See how far you can ride a deathsquito
Sing along with me to the tune of the Beach Boy’s “Surfin’ USA”:
If everybody had a ‘squiiiiito… across the 10th Norse plains…
Then everybody would be surfiiiiin… above the barley grains…
Yes, deathsquitos are the traditional sobering introduction to the Plains biome, those speedy backstabbing bastards. But if you block their attack and then jump on their back, they can carry you into the air to who knows where.
It’s dangerous, but riding deathsquitos has become a fun pastime for players. Roll the dice and take a ride. You might not survive, but it’s the journey that matters, not the destination.
Build an elaborate portal hub
We drool over massive fortresses and sprawling Viking villages and creative rock spire houses. But intricate shrines for Valheim portals have become something of a meme, starting (possibly) with this one, where building a simple portal took the player much longer than expected due their artistic ambitions.
More and more elaborate portal hubs have popped up since, and they’re hands-down my absolute favorite thing to see in Valheim. When you’re all done with the bosses, turning a simple circle of portals into a glorious shrine to teleportation could become your new time-consuming hobby.
Play with true permadeath
You see this crop up in games like Minecraft—including streamer Philza who did it for five solid years—and it’s always a fun, tense, and occasionally heartbreaking experiment.
Try playing Valheim in true permadeath mode—if you die, your character is gone forever. You delete the entire world and character and start over fresh. I don’t personally have the nerve for a run like this, but it’ll add a high-stakes feel to absolutely everything you do, no matter how minor, from chopping down trees to setting sail on your first ocean voyage.
Use mods for a more traditional survival experience
One of the things we love about Valheim is that it makes a few important changes to some of the traditional survival systems. Food, for example, is incredibly important in Valheim, but you’ll never starve to death if you don’t eat. And repairing items doesn’t cost you resources, which removes the drudgery of over-collecting just to keep your tools and weapons in good shape.
But there’s definitely something to be said for a more challenging survival experience, and a few modders have been adding more strict systems in, like starvation and repair costs, as well as some more realistic combat systems. If you’re looking for a new way to play, try upping the survival stakes and making the basics that much more difficult.
Find your perfect seed and settle down
Since you can bring your character and all their possessions to any Valheim world you want, you don’t need to start the game over from scratch. You can just take your current Viking to a whole new world and carve out a new life.
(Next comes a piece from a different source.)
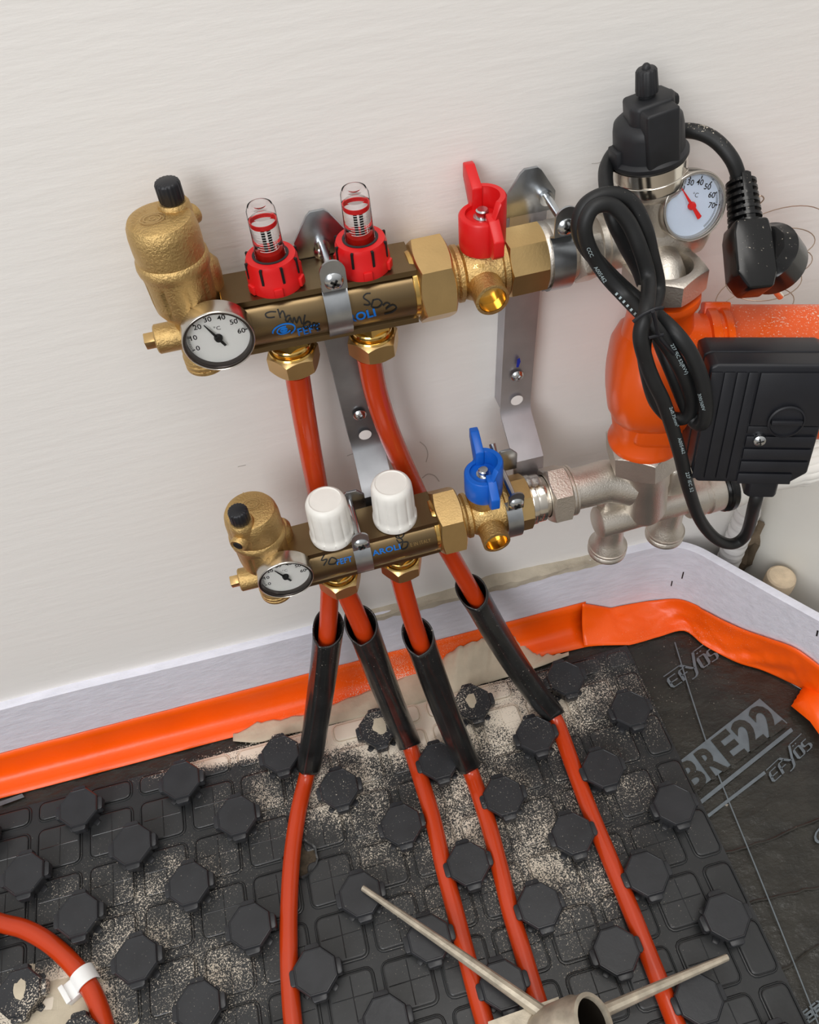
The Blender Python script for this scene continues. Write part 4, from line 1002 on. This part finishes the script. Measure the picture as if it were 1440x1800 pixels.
# ================================================================ MIXING VALVE (upper right)
HB = V((.582, .043, .5085)); HA = V((-.0150, .009, .0945)).normalized()
mv = thing('mixing_valve', HB, 'nickel thermostatic mixing valve with black head above the orange pump', 'valve')
mb = MB(); A = V((1, 0, -.008)).normalized(); O = eu(.5095)
mb.lathe(O, A, [(0, -.001), (.0190, -.001), (.0198, .001), (.0198, .0035), (.0192, .0045), (.0200, .006), (.0200, .016), (.0178, .0185), (.0178, .020)], 48)
mb.hexnut(O + A * .0195, A, .0220, .0150, 0, xdir=(0, .3, 1), sides=6, chamf=.2)
mb.lathe(O, A, [(.0150, .034), (.0168, .0345), (.0168, .0395), (.0150, .040)], 48)
obj('union_sleeve', mb, nickel, mv, angle=40)
mb = MB(); mb.lathe(O, A, [(.0150, .0385), (.0185, .0392), (.0185, .0402), (.0172, .0408), (.0170, .055), (.0182, .066), (.0188, .078), (.0186, .090), (.0170, .101), (.0120, .106), (0, .107)], 48)
mb.lathe(HB, HA, [(0, -.012), (.0170, -.010), (.0175, .006), (.0178, .0280), (.0195, .0290), (.0205, .0315), (.0205, .0330)], 48)
mb.lathe(HB, HA * -1, [(.0150, .010), (.0132, .020), (.0126, .030), (.0126, .046)], 40)
obj('valve_body', mb, nickel, mv, angle=40)
mb = MB(); mb.lathe(HB, HA, [(.0195, .0328), (.0214, .0332), (.0217, .0345), (.0217, .0395), (.0211, .0400), (.0217, .0405), (.0217, .0475), (.0205, .0482), (0, .0482)], 56); obj('collar', mb, nickel_bright, mv)
# black head
Xh = V((1, 0, 0)); Xh = (Xh - HA * Xh.dot(HA)).normalized(); Yh = HA.cross(Xh)
head = MB(); head.lathe(HB, HA, [(0, .0480), (.0214, .0480), (.0222, .0490), (.0222, .0512), (.0210, .0524), (.0200, .0530), (.0195, .0660), (.0188, .0700), (.0162, .0722), (.0120, .0738), (0, .0742)], 56)
hd = obj('thermostat_head', head, black_head, mv, angle=40)
mb = MB(); mb.prism([(-.0095, -.0205), (.0095, -.0205), (.0100, .004), (.0065, .011), (-.0065, .011), (-.0100, .004)], HB, (Xh, Yh, HA), .050, .0815, .0016, 3)
mb.prism([(-.0135, -.007), (-.0100, -.012), (.0100, -.012), (.0145, -.004), (.0120, .009), (-.0110, .009)], HB, (Xh, Yh, HA), .066, .0830, .0022, 3)
mb.box(HB + HA * .078 + Xh * .0125 - Yh * .001, (Xh, Yh, HA), (.0035, .006, .0032), .002); mb.box(HB + HA * .055 - Xh * .0200, (Xh, Yh, HA), (.0022, .006, .0050), .0012)
obj('head_tower', mb, black_head, hd, angle=40)
rk = lambda a, t: 1 - (.06 if int(a / (2 * PI) * 28 + .01) % 2 and .086 < t < .097 else 0)
mb = MB(); mb.lathe(HB, HA, [(0, .082), (.0045, .082), (.0045, .0845), (.0060, .0850), (.0062, .0865), (.0057, .0965), (.0048, .0975), (.0024, .0977), (.0022, .0990), (.0012, .1000), (0, .1002)], 56, rfun=rk); obj('adjusting_knob', mb, black_head, hd, angle=50)
decal_on('embossed_mark', to_px(glyphs('1 0', 14, 6), 1137, 214, 1, .0), head.bvh(), black_plastic, hd)
# gauge on the right of the valve
gc = PD(1222, 364, .483); vd = ray(1222, 364).normalized(); im = (R0 * .93 + R1 * .36).normalized(); im = (im - vd * im.dot(vd)).normalized()
gn = (-vd * math.cos(math.radians(32)) + im * math.sin(math.radians(32))).normalized()
gup = (R1 * -1); gup = gup - gn * gup.dot(gn)
tk2 = [5 - i * 2.45 for i in range(1, 20)] + [32 - i * 2.7 for i in range(1, 10)]
thermometer(mv, gc, gn, .0200, ['20', '30', '40', '50', '60', '70'], 136, 26, 138, dial_blue, needle_red, steel_rim, eu(.603), up=gup, blue=True, ticks=tk2)
# swivel nut over the pump inlet
P0 = V((.5800, .0140, .4840)); P1 = V((.5835, .0030, .3630)); PC = (P0 + P1) / 2; PA = (P1 - P0).normalized()   # pump ports, top and bottom
mb = MB(); mb.hexnut(P0 - PA * .003, PA * -1, .0254, .0160, .0165, xdir=(math.cos(.5), math.sin(.5), 0), chamf=.10); mb.lathe(P0, PA * -1, [(0, .004), (.0168, .004)], 40); obj('swivel_nut', mb, nickel, mv, angle=30)
mb = MB(); mb.tube([P0 - PA * .003, P0 - PA * .012, HB - HA * .010], .0125, 28, smooth=4); obj('inlet_tube', mb, nickel, mv)

# ================================================================ PUMP
pm = thing('circulation_pump', (PC.x, PC.y, .36), 'orange circulation pump with black terminal box', 'pump')
M_ = V((math.cos(.33), -math.sin(.33), 0)); Hh = V((-math.sin(.33), -math.cos(.33), 0))
def sq(a, t):
    if t < .040: return 1
    return (abs(math.cos(a)) ** 5 + abs(math.sin(a)) ** 5) ** (-1 / 5) * .93
mb = MB(); mb.lathe(PC, M_, [(0, -.0300), (.014, -.0297), (.026, -.0275), (.0345, -.0225), (.0395, -.0150), (.0415, -.0060), (.0415, .006), (.0400, .018), (.0380, .027), (.0385, .0295), (.0415, .0305)], 64)
mb.lathe(PC, PA * -1, [(.026, .020), (.0225, .034), (.0205, .046), (.0208, .052), (.0232, .0550), (.0236, .0575), (.0232, .0605), (0, .0605)], 48)
mb.lathe(PC, PA, [(.029, .018), (.0262, .032), (.0242, .044), (.0238, .052), (.0262, .0560), (.0268, .0580), (.0262, .0606), (0, .0606)], 48)
mb.box(PC + V((.006, -.018, -.032)), ((M_), Hh, (0, 0, 1)), (.022, .014, .016), .008, 3)
obj('pump_volute', mb, pump_orange, pm, angle=50)
mb = MB(); mb.lathe(PC, M_, [(.038, .0295), (.0420, .0300), (.0420, .0355), (.0405, .0362), (.0405, .0382), (.0420, .0390), (.0420, .0430), (.0370, .0440)], 64)
for a in (.6, 2.2, 3.8, 5.4):
    dd = Hh * math.cos(a) + V((0, 0, 1)) * math.sin(a); mb.box(PC + M_ * .037 + dd * .0405, (M_, dd, M_.cross(dd)), (.0085, .005, .006), .0015)
obj('flange', mb, pump_orange, pm, angle=40)
mb = MB(); mb.lathe(PC, M_, [(.034, .042), (.0378, .0430), (.0386, .050), (.0384, .112), (.0370, .119), (.032, .124), (0, .1255)], 64, rfun=sq); obj('motor_housing', mb, pump_orange, pm, angle=50)
mb = MB(); mb.cyl(PC, M_, .024, .124, .134, 40, .002); obj('end_cap', mb, black_plastic, pm)
# terminal box
ph = math.radians(15); Nb = Hh * math.cos(ph) + V((0, 0, 1)) * math.sin(ph); Kb = Nb.cross(M_); Kb = Kb if Kb.z > 0 else -Kb
BC = V((.594, .025, .397)) + M_ * .0585 + Nb * .062
BC = CAM + (BC - CAM) * .95; hwx, hwk = .0358, .0415; ch = .0095
poly = [(-hwx + ch * .5, -hwk), (hwx - ch, -hwk), (hwx, -hwk + ch * .8), (hwx, hwk - ch * .2), (hwx - .004, hwk), (-hwx + .004, hwk), (-hwx, hwk - ch * .2), (-hwx, -hwk + ch)]
mb = MB(); mb.prism(poly, BC, (M_, Kb, Nb), -.036, -.0005, .0018, 3); mb.prism([(p[0] * 1.02, p[1] * 1.02) for p in poly], BC, (M_, Kb, Nb), -.037, -.017, .001, 2)
bx = obj('terminal_box', mb, black_plastic, pm, angle=40)
def plate(x0, x1, y0, y1, h=.0018, b=.0005):
    mb = MB(); mb.box(BC + M_ * (x0 + x1) / 2 + Kb * (y0 + y1) / 2 + Nb * (h / 2 - .0006), (M_, Kb, Nb), ((x1 - x0) / 2, (y1 - y0) / 2, h / 2), b); return obj('rib', mb, black_plastic, bx)
xs_ = [-.0348, -.0272, -.0200, -.0134, -.0072]
for a, b in zip(xs_, xs_[1:]): plate(a, b - .0008, -.0378, .0368)
plate(-.0067, .0346, .0015, .0368, .0022)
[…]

This utility can help you find the perfect Valheim world to retire to, in fact. Enter an existing seed or look one up and random, and it’ll uncover the entire map, showing you where everything is from bosses to shipwrecks to burial chambers. Maybe you’ll find one with a continent that has every single biome incorporated into it, or a lovely remote island to build on. No adventures needed, just find the best world possible and build an awesome vacation home.